Try running docker-compose restart <service>
to kick things if they're not behaving.
Postgres will fail silently if it can't expose port 5432 (because you have a local instance running) this will mean that it's possible to have different services running against different databases if you have a local instance running. It's generally better to only use the dockerised postgres instance.
By default, the config will be read from ./conductor.json
and a docker-compose.yml
file will be written with the generated config. These can be overridden by passing options to the CLI.
npm run conductor -- alternative-input.json --out docker-compose-alt.yml
docker-compose
will run detached by default, to run un-detached:
npm run conductor -- --no-detach
Running some services with linked dependencies requires a workaround to ensure a single version of certain React components.
A known good set of these dependencies is configured in the package.json and package-lock.json files in the ./common
directory of this repo.
To install copy these into a directory that contains the asl-*
repo directories and run npm ci
.
Sometimes it is helpful to take a snapshot of the database container (or any other container which persists data).
For example, you are debugging an end-to-end test which happens to be the last in its test suite, and relies on data created by previous tests in the same suite (this is not good practice for tests, but unfortunately it's an inherited reality). Because this test relies on the previous tests in the same suite running successfully, this adds the overhead of having to run all previous tests, in that suite, before getting to the test you are focusing on.

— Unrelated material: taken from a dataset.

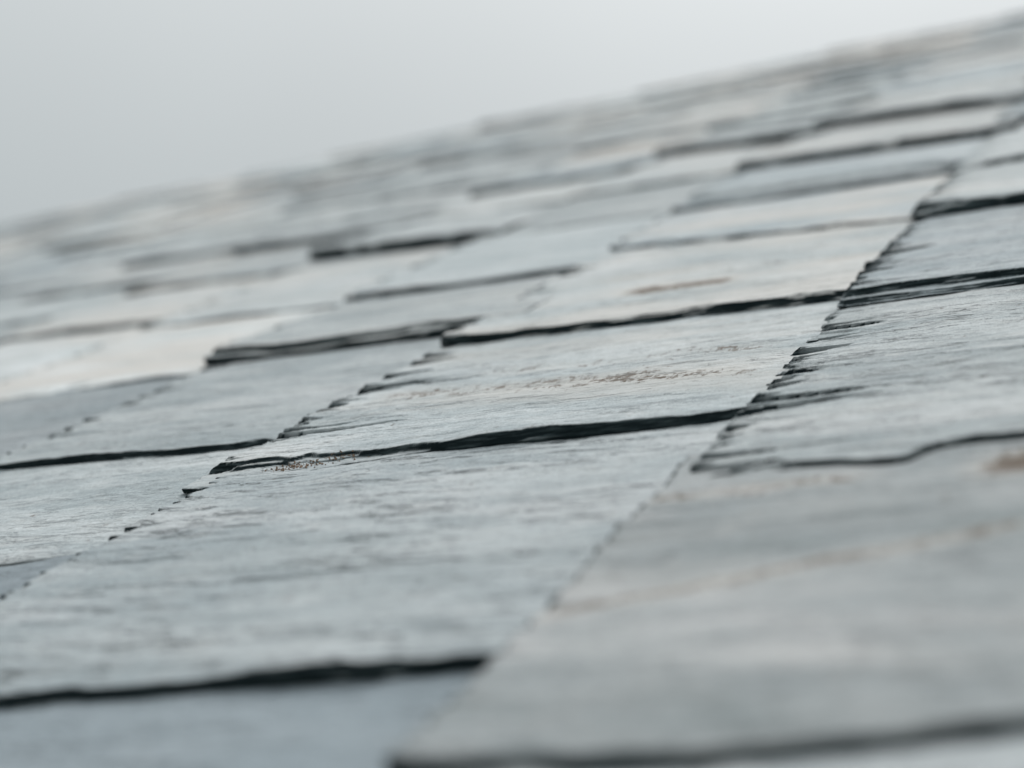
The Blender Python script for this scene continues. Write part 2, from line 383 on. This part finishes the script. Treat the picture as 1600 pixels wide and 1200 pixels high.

In this situation, it would be ideal to have a snapshot of the data required by the last test, which corresponds to a snapshot of the database container taken immediately after all previous tests were executed
Use docker commit
command to take a snapshot of the database container while running:
docker commit <postgres_container_id> <image_name>:<tag>
<image_name>
and <tag>
are the image name and tag you choose for the to-be generated image
Example:
docker commit 36e9ae0c1ac6 aspel/postgres-snapshot:1.0.0
P.S. To allow data in database to be included in the docker container commit, it was necessary to override the
postgres PGDATA
environment variable to a value different from the default /var/lib/postgresql/data
. In
our case, we used /var/lib/postgresql/pgdata
Now you can start a new database container from the image created as a result of the docker commit
command above.
Before starting the container from the snapshot image, don't forget to stop the original postgres container and delete it,
so that the container started from the snapshot can reuse the same container name.
Also remember to pass on environment variables, including the overridden PGDATA
value
docker run -d --name postgres -p 127.0.0.1:5432:5432/tcp --network=asl-conductor_asl --env POSTGRES_USER=postgres --env POSTGRES_PASSWORD=test-password --env POSTGRES_DATABASES=asl,asl-test,taskflow,taskflow-test --env PGDATA=/var/lib/postgresql/pgdata --env PORT=5432 aspel/postgres-snapshot:1.0.0
Note the --network
setting referring to the same Docker network where other services are already hosted
so the new container is visible to them.